## start
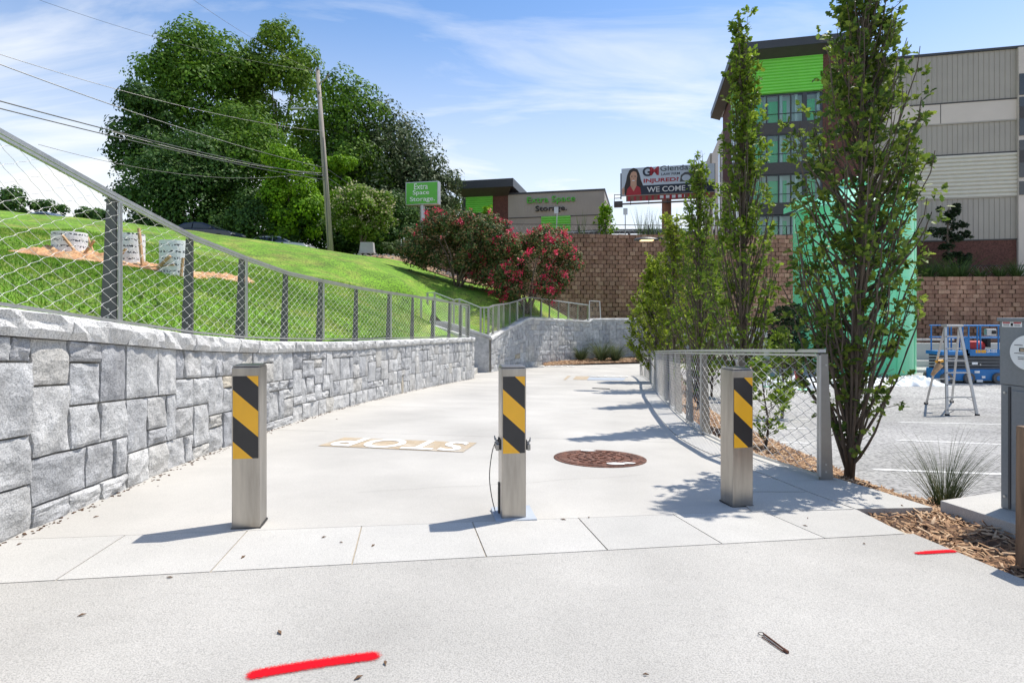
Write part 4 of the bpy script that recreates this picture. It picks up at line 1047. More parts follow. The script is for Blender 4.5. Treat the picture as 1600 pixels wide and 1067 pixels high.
big_tree('dark undergrowth tree between the utility pole and the cream-flowered tree', 590, 300, 80, 400, 48, 't_dark', 14000, .27, npuff=50, gz=4.8)
big_tree('dark bush at the foot of the utility pole', 506, 338, 40, 402, 47, 't_dark', 7000, .25, npuff=30, gz=4.3, cat='bush')
def cream(r, Cc, Dd, zt, zb):
    k = (Cc[:, 2] > zb + (zt - zb) * .42) & (RNG.random(len(Cc)) < .17)
    leaves('blossom', Cc[k] + unit(Dd[k]) * .08, Dd[k], RNG.uniform(.12, .24, k.sum()), 'cream', r)
big_tree('cream-flowered crepe myrtle beside the utility pole', 561, 292, 58, 398, 40, 't_light', 13000, .2, npuff=50, gz=4.75, extra=cream, botf=.25, trunk_mat='bark2')
for i, (px, yt, hw, d) in enumerate([(-30, 270, 48, 92), (14, 282, 34, 90), (60, 302, 30, 95), (104, 314, 26, 92), (140, 318, 26, 96), (172, 326, 24, 90)]):
    big_tree(['tree cut by the left picture edge on the far skyline', 'tallest dark tree of the far left skyline', 'round dark tree second along the far left skyline', 'dark tree above the far fence post gap on the left skyline',
              'low dark tree on the left skyline just left of the first fence post', 'low dark tree on the far skyline behind the first fence post'][i], px, yt, hw, 352, d, 't_dark', 4500, .55, npuff=28, gz=6, group='dark trees on the far left skyline')
# shrubs and hedges near the dirt bank
for i, (px, yt, yb, hw, d) in enumerate([(606, 379, 396, 12, 38.5), (622, 375, 396, 11, 39.5), (640, 377, 396, 12, 38.8), (668, 366, 398, 24, 41)]):
    big_tree(['clipped round green bush left of two others near the block', 'middle green bush behind the dirt bank', 'yellow-green bush beside the pink crepe myrtle', 'loose green bush behind the pink crepe myrtle'][i], px, yt, hw, yb, d, 'shrub', 1800, .12, npuff=14, prf=.35, cat='bush', group='small bushes behind the dirt bank')
def myrt(seed):
    def f(r, Cc, Dd, zt, zb):
        k = RNG.random(len(Cc)) < .5; Cc, Dd = Cc[k], Dd[k]
        cl = Cc[RNG.integers(0, len(Cc), 300 if seed else 90)]
        if seed == 0: cl = cl[(cl[:, 2] > zb + (zt - zb) * .55)]
        P = []; c0 = Cc.mean(0)
        for c in cl:
            o = c - c0; 
            if o[1] > .6 * abs(Cc[:, 1] - c0[1]).max(): continue
            c = c0 + o * 1.05; n = random.randint(12, 36); P.append(c + RNG.normal(0, .085, (n, 3)) * np.array([1, 1, 1.1]))
        P = np.concatenate(P); leaves('blossom', P, rdir(len(P)), RNG.uniform(.08, .16, len(P)), 'pink', r)
    return f
def shrub_multi(label, px, ytop, hw_px, ybase, d, seed, nleaf):
    x = (px - CX) / F * d; zb = H(x, d); zt = Zat(ytop, d); hw = hw_px / F * d
    r = thing('crepe_myrtle', label, 'tree', (x, d, zb))
    cz = (zt + zb + .45) / 2; rz_ = (zt - zb - .45) / 2
    Cc, Dd, PC = puffs_crown((x, d, cz), (hw * .92, hw * .72, rz_ * .92), 95, .62, nleaf, low=-.9, shell=.6)
    leaves('crown', Cc, Dd, RNG.uniform(.08, .16, len(Cc)), 'myrtle', r, nrm=True)
    b = MB()
    for _ in range(11):
        q = PC[random.randrange(len(PC))]; a = random.random() * 6.28; p0 = Vector((x + .18 * math.cos(a), d + .18 * math.sin(a), zb - .1)); qv = Vector(tuple(q)); qv = p0.lerp(qv, .9)
        m_ = p0.lerp(qv, .5) + Vector((-.15 * math.cos(a), 0, .3)); b.tube([p0, m_, qv], [.06, .04, .015], 6)
    b.build('trunk', 'bark2', r, smooth=True); myrt(seed)(r, Cc, Dd, zt, zb); return r
shrub_multi('left crepe myrtle with reddish tips and only a few pink blossoms', 716, 333, 90, 447, 31.5, 0, 32000)
shrub_multi('right crepe myrtle covered in bright pink blossoms beside the block wall', 822, 355, 88, 462, 31.0, 1, 32000)

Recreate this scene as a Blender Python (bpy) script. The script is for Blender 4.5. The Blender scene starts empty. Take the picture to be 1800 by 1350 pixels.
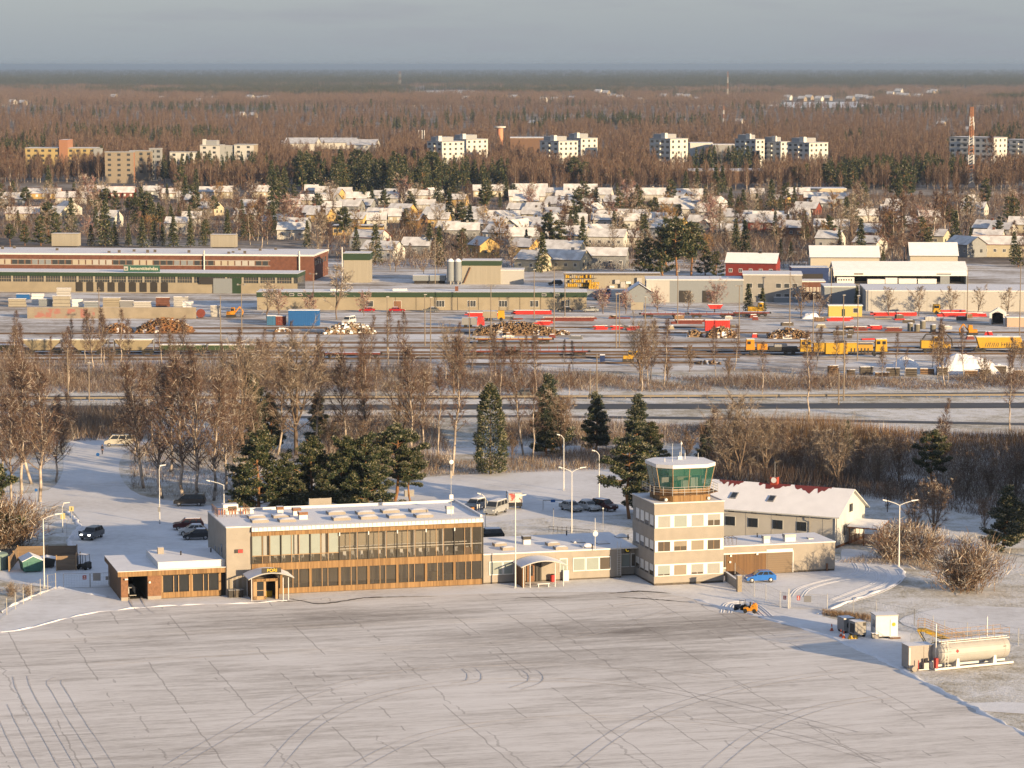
import bpy, bmesh, math, random
import numpy as np
from mathutils import Vector, Matrix

scene = bpy.context.scene
COL = scene.collection
R = math.radians

# ------------------------------------------------------------------ camera, sky, sun, exposure
CAM_H = 69.0
FPX = 5200.0                                    # focal length in pixels of an 1800 px wide picture
PITCH = math.atan((675 - 114) / FPX)
cam_data = bpy.data.cameras.new('camera')
cam_data.sensor_width = 36.0
cam_data.lens = FPX / 1800 * 36.0
cam_data.clip_start = 1.0
cam_data.clip_end = 90000.0
cam = bpy.data.objects.new('camera', cam_data)
COL.objects.link(cam)
cam.location = (0, 0, CAM_H)
cam.rotation_euler = (R(90) - PITCH, 0, 0)
scene.camera = cam

SUN_EL = R(9.4)
SUN_AZ = R(-45.0)                               # direction to the sun, measured from +X towards +Y
sun_dir = Vector((math.cos(SUN_EL) * math.cos(SUN_AZ), math.cos(SUN_EL) * math.sin(SUN_AZ), math.sin(SUN_EL)))
world = bpy.data.worlds.new('World')
scene.world = world
world.use_nodes = True
wn = world.node_tree
bg = wn.nodes['Background']
sky = wn.nodes.new('ShaderNodeTexSky')
sky.sky_type = 'NISHITA'
sky.sun_disc = False
sky.sun_elevation = SUN_EL
sky.sun_rotation = math.atan2(sun_dir.x, sun_dir.y)
sky.altitude = 0
sky.air_density = 1.0
sky.dust_density = 2.0
sky.ozone_density = 2.0
bg.inputs['Strength'].default_value = 0.15
tc = wn.nodes.new('ShaderNodeTexCoord')
mp = wn.nodes.new('ShaderNodeMapping'); mp.inputs['Scale'].default_value = (7, 7, 60)
nz = wn.nodes.new('ShaderNodeTexNoise'); nz.inputs['Scale'].default_value = 1.6; nz.inputs['Detail'].default_value = 6; nz.inputs['Roughness'].default_value = 0.55
cr = wn.nodes.new('ShaderNodeValToRGB'); cr.color_ramp.elements[0].position = 0.5; cr.color_ramp.elements[1].position = 0.72
cr.color_ramp.elements[0].color = (0, 0, 0, 1); cr.color_ramp.elements[1].color = (1, 1, 1, 1)
mx = wn.nodes.new('ShaderNodeMix'); mx.data_type = 'RGBA'
gain = wn.nodes.new('ShaderNodeMath'); gain.operation = 'MULTIPLY'; gain.inputs[1].default_value = 0.55
veil = wn.nodes.new('ShaderNodeMix'); veil.data_type = 'RGBA'
veil.inputs[0].default_value = 0.65
wn.links.new(tc.outputs['Generated'], mp.inputs['Vector'])
wn.links.new(mp.outputs['Vector'], nz.inputs['Vector'])
wn.links.new(nz.outputs['Fac'], cr.inputs['Fac'])
wn.links.new(cr.outputs['Color'], gain.inputs[0])
wn.links.new(sky.outputs['Color'], veil.inputs[6])
veil.inputs[7].default_value = (1.38, 1.58, 1.88, 1)
wn.links.new(veil.outputs[2], mx.inputs[6])
mx.inputs[7].default_value = (1.12, 1.14, 1.30, 1)
wn.links.new(gain.outputs[0], mx.inputs[0])
sepz = wn.nodes.new('ShaderNodeSeparateXYZ'); wn.links.new(tc.outputs['Generated'], sepz.inputs[0])
up = wn.nodes.new('ShaderNodeMapRange'); up.inputs[1].default_value = 0.0; up.inputs[2].default_value = 0.35; wn.links.new(sepz.outputs[2], up.inputs[0])
zen = wn.nodes.new('ShaderNodeMix'); zen.data_type = 'RGBA'; wn.links.new(up.outputs[0], zen.inputs[0]); wn.links.new(mx.outputs[2], zen.inputs[6]); zen.inputs[7].default_value = (0.86, 1.08, 1.55, 1)
wn.links.new(zen.outputs[2], bg.inputs['Color'])

sun_data = bpy.data.lights.new('sun', 'SUN')
sun_data.energy = 4.8
sun_data.angle = R(0.5)
sun_data.color = (1.0, 0.73, 0.42)
sun = bpy.data.objects.new('sun', sun_data)
COL.objects.link(sun)
sun.location = (200, -200, 300)
sun.rotation_euler = (-sun_dir).to_track_quat('-Z', 'Y').to_euler()

scene.view_settings.view_transform = 'Standard'
scene.view_settings.look = 'None'
scene.view_settings.exposure = 1.04
scene.view_settings.gamma = 1.0
scene.render.engine = 'CYCLES'
scene.cycles.max_bounces = 5
scene.cycles.diffuse_bounces = 2
scene.cycles.glossy_bounces = 2
scene.cycles.transmission_bounces = 4
scene.cycles.transparent_max_bounces = 4
scene.cycles.volume_bounces = 0
scene.cycles.use_denoising = True
scene.cycles.caustics_reflective = False
scene.cycles.caustics_refractive = False

# ------------------------------------------------------------------ from the photograph to the ground
_cp, _sp = math.cos(PITCH), math.sin(PITCH)
def G(x, y, z=0.0):
 """ground point (at height z) seen at photo pixel x, y"""
 u = (x - 900) / FPX; v = (675 - y) / FPX
 dy, dz = _cp + v * _sp, -_sp + v * _cp
 t = (z - CAM_H) / dz
 return (u * t, dy * t)
def PXM(y):
 """photo pixels per metre at ground row y"""
 return 1.0 / G(901, y)[0]
TH = R(15.3)
_c, _s = math.cos(TH), math.sin(TH)
ORI = (18.911, 388.818)
def W(lx, ly):
 """terminal-local metres to world"""
 return (ORI[0] + lx * _c - ly * _s, ORI[1] + lx * _s + ly * _c)

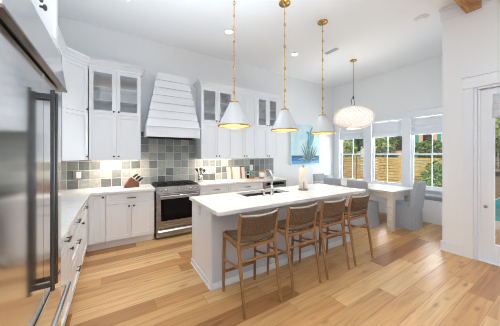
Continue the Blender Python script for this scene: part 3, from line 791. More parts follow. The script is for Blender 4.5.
# ------------------------------------------------------------------ counter stools
def make_stool():
    r = thing('counter_stool', '', 'stool', (0, 0, 0), 'woven counter stools along the island')
    def leg(pts, rad): return MB().tube(pts, rad, 10).build('leg', M['stool'], r)
    # local: +y towards the island, back at -y
    fxx, bxx = .20, .215
    for s_ in (-1, 1):
        leg([(s_ * .205, .235, .0005), (s_ * .205, .225, .3), (s_ * .205, .215, .655)], [.014, .017, .0175])                                    # front
        leg([(s_ * .213, -.232, .0005), (s_ * .216, -.175, .35), (s_ * .218, -.125, .62), (s_ * .222, -.145, .78), (s_ * .226, -.175, .935)], [.0145, .018, .0195, .018, .014])   # rear post
        m = MB(); m.tube([(s_ * .206, .215, .63), (s_ * .217, -.125, .615)], [.026] * 2, 4, False, True); m.build('seat_rail', M['stool'], r, bevel=.004)
        m = MB(); m.tube([(s_ * .205, .226, .35), (s_ * .2155, -.165, .42)], [.0125] * 2, 10); m.build('stretcher', M['stool'], r)
    for y, z, ra, x in ((.217, .63, .024, .206), (-.128, .60, .024, .217)):
        m = MB(); m.tube([(-x, y, z), (x, y, z)], [ra] * 2, 4, False, True); m.build('seat_rail', M['stool'], r, bevel=.004)
    m = MB(); m.tube([(-.205, .229, .215), (.205, .229, .215)], .0155, 10); m.build('footrest', M['stool'], r)
    m = MB(); m.tube([(-.2155, -.158, .475), (.2155, -.158, .475)], .0135, 10); m.build('stretcher', M['stool'], r)
    # saddle woven seat
    g0, g1 = [], []
    for i in range(13):
        a, b = [], []
        v = i / 12; y = -.118 + .325 * v
        for j in range(13):
            u = -1 + j / 6.0; x = u * (.199 - .0 * v)
            z = .648 + .022 * u * u - .010 * math.sin(PI * v) + .012 * (v - .5) ** 2
            a.append((x, y, z)); b.append((x, y, z - .022))
        g0.append(a); g1.append(b)
    MB().slab(g0, g1).build('seat', M['weave'], r)
    m = MB()
    m.tube([(-.198 + .396 * k / 12, -.126, .648 + .022 * (-1 + k / 6.0) ** 2 - .006) for k in range(13)], .015, 8); m.build('seat_edge', M['weave'], r)
    # curved woven back
    g0, g1 = [], []
    for i in range(9):
        z = .725 + .185 * i / 8; a, b = [], []
        for j in range(15):
            u = -1 + j / 7.0; x = u * .212
            yb = -.14 - (z - .75) * .20 - .052 * (1 - u * u)
            a.append((x, yb - .010, z - .006 * (1 - u * u))); b.append((x, yb + .010, z - .006 * (1 - u * u)))
        g0.append(a); g1.append(b)
    MB().slab(g0, g1).build('backrest', M['weave'], r)
    m = MB(); m.tube([(-.222 + .444 * k / 14, -.172 - .052 * (1 - (-1 + k / 7.0) ** 2), .918 - .006 * (1 - (-1 + k / 7.0) ** 2)) for k in range(15)], .0095, 10); m.build('top_rail', M['weave_pale'], r, label='pale corded top edge of the back')
    return r
st = make_stool()
STL = ['woven wooden counter stool nearest the camera at the fridge end of the island', 'second woven counter stool from the fridge end of the island', 'third woven counter stool from the fridge end of the island', 'woven wooden counter stool closest to the dining table']
for i, x in enumerate((1.222, 1.83, 2.385, 2.962)):
    if i: copy_tree(st, (x, 1.918, 0), STL[i])
    else: st.location = (x, 1.918, 0); st['label'] = STL[0]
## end
* [Written instruction]:
Using the records above, copy each line that contains "Python".

* [Written solution]:
Recreate this scene as a Blender Python (bpy) script. The script is for Blender 4.5. The Blender scene starts empty. Take the picture to be 1800 by 1350 pixels.
Continue the Blender Python script for this scene: part 3, from line 791. More parts follow. The script is for Blender 4.5.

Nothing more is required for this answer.